In 1785, Joseph Haydn received a commission to write instrumental music for a Good Friday service in a cavern converted into a subterranean oratory by a wealthy Spanish cleric. From Haydn’s own description of the event, it had the elements of a multi-media performance. Transported to Brooklyn, New York more than 200 years later, the atmosphere of the work’s premiere will be evoked by John Gurrin’s video art coupled with the austere beauty of the Sanctum at the Great American Can Factory. While the original Good Friday service featured sermons about each of Christ’s last words before each related movement of Haydn’s piece, this performance honors the spoken word through the perspectives of scholars from diverse backgrounds and fields including American history, classical philosophy and Middle Eastern studies.

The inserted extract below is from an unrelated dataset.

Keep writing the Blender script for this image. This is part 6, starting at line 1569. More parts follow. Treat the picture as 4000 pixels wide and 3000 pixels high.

By removing Haydn’s work from its religious context, these scholars will highlight the universal message behind the seven last words of Christ.

The Transfiguration Ensemble is Song-a Cho and Naho Tsutsui, violins; Stephanie Griffin, viola; and Joanne Lin, cello. Among the speakers are Sam Haselby, Evan Haefeli, Tamer el-Leithy and Jennifer Griffin.

An ardent performer and a founder of the Transfiguration Ensemble, violinist Song-A Cho is a winner of the Guderyahn String Competition and has toured extensively in the United States, Europe, and Asia as a soloist and chamber musician. She has held concertmaster positions in the Tanglewood Music Center Orchestra, New York String Orchestra, Bach Aria Festival Orchestra, and the Juilliard Orchestra. She is currently concertmaster of the Peconic Chamber Orchestra and a member of the New Haven Symphony Orchestra in Connecticut.

Japanese violinist, Naho Tsutsui has given numerous solo and chamber music recitals in the United States, Japan, Germany and Bulgaria. Her live performances have been broadcasted internationally and she was a featured recitalist on Bulgarian National Television in 2003. She is a member of the Hyperion String Quartet based in Saratoga Springs, NY and serves as violin faculty at the Bloomingdale School of Music in New York City and the Kinhaven Music School in Vermont.

Canadian violist Stephanie Griffin performs regularly as a soloist and with a wide range of ensembles, including the Argento Chamber Ensemble, Continuum, the Momenta Quartet, the conductorless String Orchestra of New York City (SONYC) and the avant-jazz band Floriculture. For the past ten years, she has made annual visits to Indonesia to collaborate with the composer Tony Prabowo.

Joanne Lin, cellist, is an avid chamber musician, performing with the Momenta Quartet in the New York metro area and the conductorless New Century Chamber Orchestra in her native San Francisco Bay Area, along with Transfiguration. As a proponent of new music, she helped to found the Argento Chamber Ensemble, plays with such groups as the Wet Ink Ensemble and New York New Music Ensemble, and is a regular cellist for composers’ groups such as the Long Island Composers’ Alliance and League of Composers/ISCM.

John Gurrin is a filmmaker, photographer, and sound designer. His projections were recently shown in Singapore and Jakarta and he has exhibited video and computer work in New York, Toronto, Montreal, Columbia and Venice. He teaches at New York University’s Kanbar Institute of Film and Television.

Sam Haselby graduated from Columbia University with a Masters in Philosophy and a PhD in American History. His particular area of expertise is the origin of American religious nationalism. Dr. Haselby has taught at Columbia University and the New School, and has been in residence at the New York Historical Society. He is currently a Junior Fellow at the Harvard Society of Fellows.

Jennifer Griffin graduated from Queen’s University, Canada and King’s College London, UK where she specialised in Ancient Greek Philosophy and 20th Century Phenomenology and Hermeneutics. She followed her academic career with a career in public broadcasting, having trained and worked as a television producer with the BBC and Channel Four in London, specialising in comedy and documentary. She is currently Executive Producer, Comedy Development for RTE Television in Dublin, Ireland.